June 23, 2012

My Gay Life Adjustments

In case you didn't hear let me just spread the embarrassment a little more, I'm moving back home with my parents until I graduate from school. YAY for being a statistic! So this unfortunate event is having me re-evaluate two aspects of my life. My past two years of inactivity, and my life as a open gay guy.

Since moving to Portland just shy of three years ago, I have come out a lot. All of my close friends know. New friends are informed if the subject comes up. All of my immediate family knows. My Facebook "interested in" is set to men, and I occasionally say things online that can be understood to be gay.

I do NOT wear rainbow attire or march in Pride.
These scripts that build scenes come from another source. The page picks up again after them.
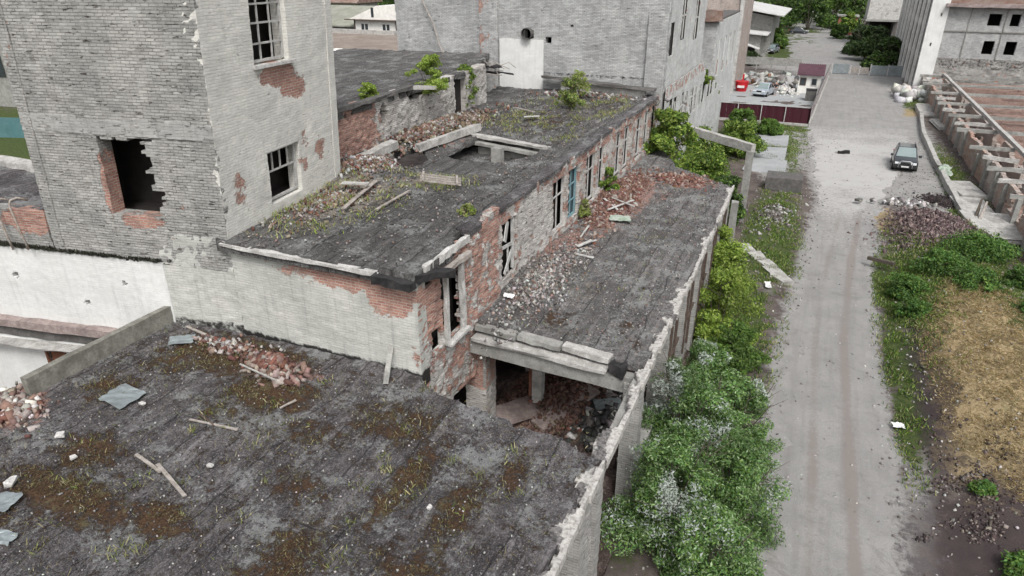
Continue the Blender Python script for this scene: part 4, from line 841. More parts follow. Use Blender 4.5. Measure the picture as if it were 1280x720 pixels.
# inside the opening: rubble floor
ox, oy = np.meshgrid(np.arange(-13, -2.9, .15), np.arange(12.4, 27, .15)); oz = .1+.55*blob(ox, oy, -6.2, 21.2, 1.8, 2.6, .7)+.5*fbm(ox*1.2, oy*1.2, 154)
n0 = ox.shape[1]; jj, ii = np.meshgrid(np.arange(ox.shape[0]-1), np.arange(n0-1), indexing='ij'); a = (jj*n0+ii).ravel()
cc = np.zeros(ox.shape+(4,)); cc[..., 3] = 1; cc[..., 1] = .75*blob(ox, oy, -7.2, 20.0, 2.0, 3.5, .5); cc[..., 0] = .25
tag(part('rubble_floor', mesh_np('rubble_floor', np.stack([ox, oy, oz], -1).reshape(-1, 3), np.stack([a, a+1, a+1+n0, a+n0], 1), np.stack([ox, oy, 0*ox], -1).reshape(-1, 3), cc.reshape(-1, 4)), 'rubble_ground', None, True), kind='structure')
for k, (a_, b2, w2) in enumerate((((-8.2, 17.6, .9), (-6.9, 20.4, .35), 1.1), ((-6.9, 18.2, .5), (-5.6, 20.6, 1.0), .7), ((-7.9, 20.8, .6), (-6.6, 23.0, 1.3), .9))): MB().bar(a_, b2, w2, .14, seg=4, jit=.03).part('fallen_slab', 'pink_ledge', annex)
# freestanding frame beyond the annex
pf = thing('concrete_gantry', 'leaning freestanding concrete post and beam behind the annex roof', 'frame', (-3, 44, 0))
MB().bar((-3.0, 44.6, 0), (-3.0, 44.2, 4.75), .42, .42, up=(1, 0, 0), seg=8, jit=.012).part('post', 'concrete', pf)
MB().bar((-8.0, 48.0, 5.05), (-2.85, 44.2, 4.9), .38, .5, seg=8, jit=.02).part('beam', 'pale_concrete', pf)
MB().bar((-7.7, 47.6, 5.1), (-7.9, 42.6, 4.9), .2, .22, seg=6, jit=.02).part('brace', 'pale_concrete', pf)
MB().bar((-2.95, 38.0, 0), (-2.95, 37.7, 3.4), .36, .36, up=(1, 0, 0), seg=5, jit=.02).part('post', 'concrete', pf)
# =================================================================== FAR TALL BUILDING
tall = thing('factory_hall', 'tall pale grey brick hall with slit windows behind the grassy roof', 'building', (-18, 49, 0))
def fm(u, z):
    x = -26.7+u; e = .12+0*u; e = np.maximum(e, .7*blob(x, z, -19.9, 12.2, .35, 2.2, .5)*(.5+.8*vn(x*3, z*2, 5))); e = np.maximum(e, .4*np.clip(1-(z-8.7)/.3, 0, 1))
    d = .5*blob(x, z, -20.35, 10.2, .12, 1.8)+.75*np.exp(-((z-8.95+.0*(x+8.5))/.12)**2)*(x > -16)+.6*np.exp(-((z-9.05)/.1)**2)*(x < -16); return e, d
def fh(u, z):
    x = -26.7+u; r = ((x+17.0)/.33)**2+((z-11.3)/.33)**2 < 1
    for a, b_, q in ((-19.85, 10.1, .16), (-19.6, 9.7, .13), (-19.75, 10.3, .1), (-15.7, 10.9, .2), (-14.2, 11.8, .1), (-24, 9.4, .12)): r |= (((x-a)/q)**2+((z-b_)/q)**2 < 1)
    return r
wall('wall', 'far_brick', (-26.7, 42.05), (-8.3, 42.05), 5, 16.5, .5, cu=.2, cv=.125, hole=fh, mask=fm, rough=.03, parent=tall, seed=200)
wall('plaster_patch', 'white_plaster', (-19.0, 41.95), (-16.0, 41.95), 7.9, 10.95, .1, cu=.2, cv=.16, mask=lambda u, z: (.25*np.clip(1-(z-7.9)/.5, 0, 1), .5*np.clip((z-10.8)/.15, 0, 1)), parent=tall)
wall('pilaster', 'far_brick', (-9.45, 41.8), (-8.3, 41.8), 7, 12.7, .3, cu=.13, cv=.125, mask=lambda u, z: (.15+0*u, 0*u), rough=.03, parent=tall)
wall('pilaster', 'far_brick', (-20.4, 41.9), (-19.1, 41.9), 7, 16.5, .2, cu=.13, cv=.125, mask=lambda u, z: (.12+.5*vn(u*2, z, 9), .5*np.clip(1-u/.4, 0, 1)), rough=.04, parent=tall)
MB().tube([(-17.05, 41.6, 11.3), (-17.05, 42.4, 11.3)], .34, 12, cap=False).part('pipe', 'dark_concrete', tall)
MB().bar((-15.8, 41.5, 8.85), (-8.6, 41.2, 8.45), .7, .12, seg=12, jit=.05).part('ledge', 'dark_concrete', tall)
MB().bar((-14.6, 41.55, 8.25), (-9.2, 41.3, 8.15), .2, .75, seg=8, jit=.02).part('fascia', 'white_trim', tall)
MB().tube([(-24.5, 41.8, 13.2), (-23.6, 41.7, 11.6), (-23.2, 41.6, 10.4), (-22.4, 41.4, 9.3), (-22.0, 41.0, 8.9)], .05, 6).part('cable', 'old_wood', tall)
def fr_hole(u, z):
    y = 42+u; r = np.zeros(u.shape, bool)
    for a, b_, z0, z1 in ((42.6, 43.7, 10.2, 12.1), (46.0, 47.4, 10.9, 14.6), (50.8, 52.3, 10.5, 14.6)): r |= (y > a) & (y < b_) & (z > z0) & (z < z1)
    return r
wall('wall', 'far_white', (-8.3, 42.05), (-8.3, 55.4), 8.2, 16.5, .05, cu=.2, cv=.125, hole=fr_hole, mask=lambda u, z: (.3+0*u, .1+0*u), rough=.03, parent=tall, seed=201)
def fl_hole(u, z):
    y = 42+u; r = np.zeros(u.shape, bool)
    for a in (43.3, 44.8, 47.4, 49.0, 51.2, 52.8, 55.0, 56.6, 59.5, 61.1, 64): r |= (y > a) & (y < a+1.1) & (z > 5.2) & (z < 7.6-.06*(y-44))
    return r
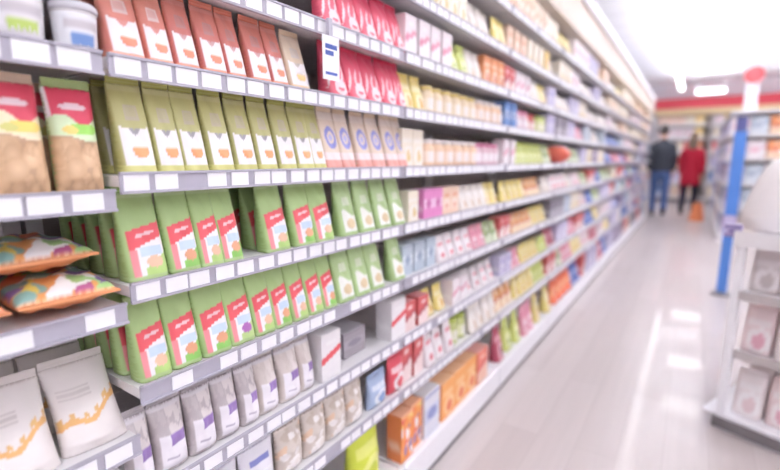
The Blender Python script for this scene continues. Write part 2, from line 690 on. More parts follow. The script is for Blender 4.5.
def jar(name, r, h, body, band, lid, n=18, single=False):
    """small glass food jar: shoulder, neck, paper band and twist lid"""
    prof = [(r * .86, 0), (r * .98, h * .04), (r, h * .10), (r, h * .62), (r * .93, h * .74), (r * .78, h * .80), (r * .78, h * .84)]
    lidp = [(r * .84, h * .845), (r * .86, h * .86), (r * .86, h * .985), (r * .80, h)]
    bandp = [(r * 1.012, h * .16), (r * 1.014, h * .17), (r * 1.014, h * .56), (r * 1.012, h * .57)]
    bc = lambda a, k: mix(band, WHITE, .75) if (a < .12 or a > .88) and 0 < k < 3 else band
    if single:
        b = MB().lathe(prof, n, body, 0, r).lathe(bandp, n, bc, 0, r).lathe(lidp, n, lid, 0, r)
        return b.build(name, M_PLASTIC)
    root = thing(name)
    MB().lathe(prof, n, body, 0, r).build('glass', M_PLASTIC, root, smooth=True)
    MB().lathe(bandp, n, bc, 0, r).build('paper_band', M_PLASTIC, root)
    MB().lathe(lidp, n, lid, 0, r).build('lid', M_PLASTIC, root)
    return root


def tub(name, r, h, label_c, patch):
    root = thing(name)
    MB().lathe([(r * .86, 0), (r * .9, .002), (r * .98, h * .80), (r, h * .82)], 32, (242, 240, 242), 0, r).build(
        'cup', M_PLASTIC, root, smooth=True)
    n = 48

    def lab(a, k):
        f = (a + .5) % 1.0
        if 1 <= k <= 3 and .40 < f < .60: return patch
        if k in (5, 6) and .36 < f < .64: return (196, 190, 196)
        return label_c
    prof = []
    for k in range(9):
        t = .08 + .68 * k / 8
        prof.append((r * (.86 + .115 * t / .8) + .0009, h * t))
    MB().lathe(prof, n, lab, 0, r).build('label', M_PLASTIC, root, smooth=True)
    MB().lathe([(r * 1.0, h * .825), (r * 1.07, h * .83), (r * 1.08, h * .90), (r * 1.05, h * .96), (r * .98, h * .975), (r * .96, h)], 40,
               (206, 205, 214), 0, r).build('lid', M_PLASTIC, root, smooth=True)
    return root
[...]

I do not forcefully push an agenda at family dinners, nor do I spout anti-church talking points because I choose not to go to church anymore. These things are not in my nature or interest anyways.

Needless to say, I have come out quite a bit. Now, when faced with moving back in with my parents, I do not intend to take steps back into the closet. I intend to continue living my life the way I normally would live life having a roommate. I do see, however, that living with my parents presents some new opportunities of coming out.

Occasionally discussions of a gay theme occur with my folks, but for the most part it is not a focus of conversation topic. I appreciate this, as being gay is not my entire life. However, I feel as though sometimes the subject of gay issues is intentionally avoided. I smile away the comments referencing a hope of me ending up with a woman. I silently pass on the opportunity to comment on a news story of a gay issue. I, myself, avoid any gay conversation. I feel like now, living with my parents is a time where I can open up the dialogue and also open up the future.

Just like we are taught in the church, simple comments about the church or gospel with friends can open up a missionary opportunity. Simple comments on gay topics can open up the acceptance and openness of my impending (hopefully) relationship with a man.

By planting seeds now, seeds of acceptance, openness and dialogue, I might be able to soften the emotional blow and spiritual hurdles that would arise when I bring home my future soul mate.


  1. I like your attitude. I think that treating it just like missionary work, as you say, is the right way to go with it. It's a good comparison. In both cases people can take it or leave it, but you give them the best opportunity to accept by inoffensively bringing it up and being a good example.

  2. Thanks Trev. I do feel like it is the best way for m situation, and also for who I am.